The toppling of statues may have reached its tipping point.

Come on. How many of y’all in D.C. knew who Albert Pike was before his bronze, lumberjack-looking likeness was toppled and set on fire in Judiciary Square the night of Juneteenth?

I know. It looked cool. And probably felt so dang righteous. And given that he was a Confederate general, his removal was long overdue.

Add to that the madness in Madison, Wis., where protesters removed and lake-dunked the statue of abolitionist and Union Col. Hans Christian Heg, an immigrant who died fighting to end slavery in America. (Oops.) They also took down the statue of a woman with her right arm raised, depicting the progressive philosophy for which she was named, “Forward.” (Double oops.)

They said their takedown was strategic, according to the Wisconsin State Journal.

Maybe in their own minds. To many other Americans, it looked like a tantrum and a gift to anyone unsold on their cause.

And the recipient of that gift — President Trump. He is now in on the spectacle, and no one knows spectacle better than the reality-show president. He is tweeting out his indignation in the name of old Pike, insisting that his statue be re-erected. He is calling in the National Guard to protect Andrew Jackson.

Sure, there is plenty of quarrel with the iconic statue to the slaveholder and Native American-slaughterer in Lafayette Square, the one that protesters tried unsuccessfully to topple.

And anyone who has ever walked a dog or ran with a child in Lincoln Park on Capitol Hill, as I’ve done for 20 years, is disturbed by the enslaved man on his knees at the feet of Abraham Lincoln depicted in the Emancipation Memorial statue there.

D.C. Del. Eleanor Holmes Norton has called for the removal of both the Jackson and Emancipation statues.

But are these really the pedestals the movement wants to die on?
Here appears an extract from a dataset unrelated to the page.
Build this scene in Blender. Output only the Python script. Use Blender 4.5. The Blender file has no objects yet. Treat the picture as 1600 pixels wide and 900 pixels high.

There’s plenty out there that needs to be addressed to tackle the systemic racism in America — housing and education inequities, health disparities, and so much more. And then there are the smaller things that we don’t quite see, the monuments that don’t tower above but remain just as offensive if we really look.

It’s not as sexy as toppling a statue, but check out the subversive Confederate monument that residents of Arlington, Va., are fighting right now.

Lee Center is located on Lee Highway. It “encompasses Lee Community Center and Park, the Lee Senior Center, the Lee Arts Center, and the Lee Center Cooperative Playgroup,” said Dusty Horwitt, who went to Lee Center preschool when he was a tot.

How was this monument to the Confederacy woven into daily life?

The affair in Arlington that started it on an autumn night in 1926 was festive, with more than 200 people who came to hear state senators give speeches and to be delighted by dancers and musicians and the hottest act of the day — a duo known as Doe and Handy.

But it was the closing act of that celebration on Nov. 9, 1926, that made it clear why a Robert E. Lee School was established in Virginia, more than 60 years after Lee surrendered and the Civil War had ended.

A “large delegation of the Ku Klux Klan, who presented the school with a large American flag and a Bible,” filled the room, concluding the evening’s festivities, according to The Washington Post story on the opening.

Boom. This wasn’t in honor of a man. It wasn’t a memorial to lives lost. The Klan’s involvement made it clear that this was about codifying the idea of white supremacy.

That school eventually became an anchor for the community.

“The naming of the building in 1925 is consistent with a Southern-wide movement by whites to establish Confederate monuments to reassert white dominance,” wrote Horwitt, in a letter signed by more than a dozen others who are asking the Arlington County Board to change the name of the center.

“We urge you to choose a new name for Lee Center that better reflects Arlington’s commitment to equality, justice, and historical accuracy,” the letter said.

Horwitt’s research and advocacy on the Lee Center — he also helped champion the renaming of the high school where he played sports from Washington-Lee High School to Washington-Liberty High School — draws the straight line from Confederate idolatry to the subliminal way of expressing white supremacy.

It’s not always a big, pigeon-covered statue in a park that pays homage to the Confederacy. There are a couple generations of kids who grew up in a neighborhood called Stonewall Manor. (And some of them are working to change that.)

There’s Aunt Jemima, who finally retired last week after all those years of servitude.

Or military base names, like Fort Bragg, N.C., named for Confederate Gen. Braxton Bragg.

Heritage and history have nothing to do with it.

But when the cathartic, toppling statuary go from being the time-tested signs of a revolution to narrowed understanding of history, protesters lose their argument and momentum.

There are plenty of bad guys to move from the spotlight to a museum. But maybe it’s time for the action to move beyond statues to knocking down the more insidious monuments to racism.